In a ruling handed down on Thursday 13 July in case C-376/20 P (see EUROPE 13047/23), the Court of Justice of the European Union overturned a decision by the European Commission (see EUROPE 12495/30) not to authorise the proposed merger through the acquisition of Telefónica Europe by Hutchison 3G UK Investments, now CK Telecoms UK Investments Ltd 3. The case is referred back to the General Court.
In its judgment, the Court found that the General Court had committed numerous errors of law, in particular by applying an interpretation of the requirement to prove significant impediments to effective competition that did not derive from the Merger Control Regulation (Regulation EC/139/2004).
The Court also stated that the General Court erred in law by adopting a restrictive interpretation of the Commission’s demonstration of the existence of a significant impediment to effective competition, in the absence of the creation or strengthening of a dominant position following a concentration on an oligopolistic market. The General Court had ruled that, in this context, the Commission could only establish the existence of a significant impediment to effective competition if it demonstrated that two cumulative conditions had been met: the elimination of the important competitive constraints that the merging parties exerted on each other and the reduction of competitive pressures on other competitors.

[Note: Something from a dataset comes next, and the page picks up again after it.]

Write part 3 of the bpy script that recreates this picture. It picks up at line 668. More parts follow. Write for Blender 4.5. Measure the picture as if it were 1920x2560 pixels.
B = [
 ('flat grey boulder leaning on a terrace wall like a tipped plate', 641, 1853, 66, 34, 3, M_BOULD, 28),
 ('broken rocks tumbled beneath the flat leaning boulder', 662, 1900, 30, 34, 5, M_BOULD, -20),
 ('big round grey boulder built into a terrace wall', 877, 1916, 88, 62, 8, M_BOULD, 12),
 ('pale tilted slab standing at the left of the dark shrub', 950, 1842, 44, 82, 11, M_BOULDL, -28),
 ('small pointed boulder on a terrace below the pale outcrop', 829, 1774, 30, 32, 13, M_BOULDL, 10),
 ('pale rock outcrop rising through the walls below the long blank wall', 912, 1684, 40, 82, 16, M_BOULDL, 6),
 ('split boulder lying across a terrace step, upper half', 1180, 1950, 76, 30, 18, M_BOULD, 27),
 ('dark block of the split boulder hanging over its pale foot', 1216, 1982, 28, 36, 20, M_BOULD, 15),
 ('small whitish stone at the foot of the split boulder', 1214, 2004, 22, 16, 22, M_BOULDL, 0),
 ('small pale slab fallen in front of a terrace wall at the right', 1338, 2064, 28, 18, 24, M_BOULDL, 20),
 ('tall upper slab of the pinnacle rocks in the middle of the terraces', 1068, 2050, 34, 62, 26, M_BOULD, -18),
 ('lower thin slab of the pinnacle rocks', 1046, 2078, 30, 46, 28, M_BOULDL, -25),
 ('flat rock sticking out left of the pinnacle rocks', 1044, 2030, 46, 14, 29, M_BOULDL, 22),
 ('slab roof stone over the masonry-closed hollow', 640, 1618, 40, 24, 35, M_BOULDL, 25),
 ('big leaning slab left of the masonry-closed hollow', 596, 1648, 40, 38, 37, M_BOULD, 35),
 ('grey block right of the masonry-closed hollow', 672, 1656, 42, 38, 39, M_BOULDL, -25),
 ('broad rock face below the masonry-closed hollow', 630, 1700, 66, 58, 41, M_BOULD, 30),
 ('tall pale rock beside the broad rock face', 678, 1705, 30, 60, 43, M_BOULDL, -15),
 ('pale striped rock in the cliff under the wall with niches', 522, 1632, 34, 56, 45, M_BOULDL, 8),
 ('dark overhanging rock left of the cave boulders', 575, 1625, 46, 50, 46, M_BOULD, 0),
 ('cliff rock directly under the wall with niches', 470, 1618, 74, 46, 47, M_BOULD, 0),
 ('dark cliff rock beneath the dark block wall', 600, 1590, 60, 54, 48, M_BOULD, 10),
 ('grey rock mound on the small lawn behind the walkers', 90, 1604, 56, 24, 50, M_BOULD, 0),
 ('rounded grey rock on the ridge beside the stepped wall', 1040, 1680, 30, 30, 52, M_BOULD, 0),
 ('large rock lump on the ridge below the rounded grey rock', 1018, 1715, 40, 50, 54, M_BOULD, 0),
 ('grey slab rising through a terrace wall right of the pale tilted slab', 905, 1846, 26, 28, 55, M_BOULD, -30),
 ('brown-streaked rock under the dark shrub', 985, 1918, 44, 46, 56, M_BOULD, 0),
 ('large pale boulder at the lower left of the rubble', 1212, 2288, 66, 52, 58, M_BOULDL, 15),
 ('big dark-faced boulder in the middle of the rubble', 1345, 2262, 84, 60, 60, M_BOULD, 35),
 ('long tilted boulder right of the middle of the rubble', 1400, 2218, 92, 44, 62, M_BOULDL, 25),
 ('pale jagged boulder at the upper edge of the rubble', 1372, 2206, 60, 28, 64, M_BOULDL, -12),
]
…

In the Court’s view, this restrictive interpretation is contrary to the spirit of the Merger Regulation and is not suited to the implementation of effective merger control.
In addition, the Court of Justice found that the General Court had not exceeded the limits of its judicial review in interpreting the concepts of “important competitive force” and “close competitors”. However, according to the judges, the General Court distorted the Commission’s arguments regarding the exact value of the price increase likely to result from the proposed transaction.
The Court ruled that it did not have the necessary information to give a final ruling on all the arguments raised at first instance. It therefore concluded that the nature and scope of the errors committed by the General Court were such that consideration of the pleas relied on required the General Court to carry out a new analysis of these pleas.
The European Commissioner for Competition, Margrethe Vestager, welcomed the fact that the Court had validated the Commission’s assessment of merger control and, in particular, that it had confirmed several important elements of the Commission’s approach to establishing the existence of a significant impediment to effective competition in the absence of the creation or strengthening of a dominant position on an uncompetitive market.
Margrethe Vestager also welcomed the Court’s clarification of the standard of proof to be provided by the Commission when assessing a merger.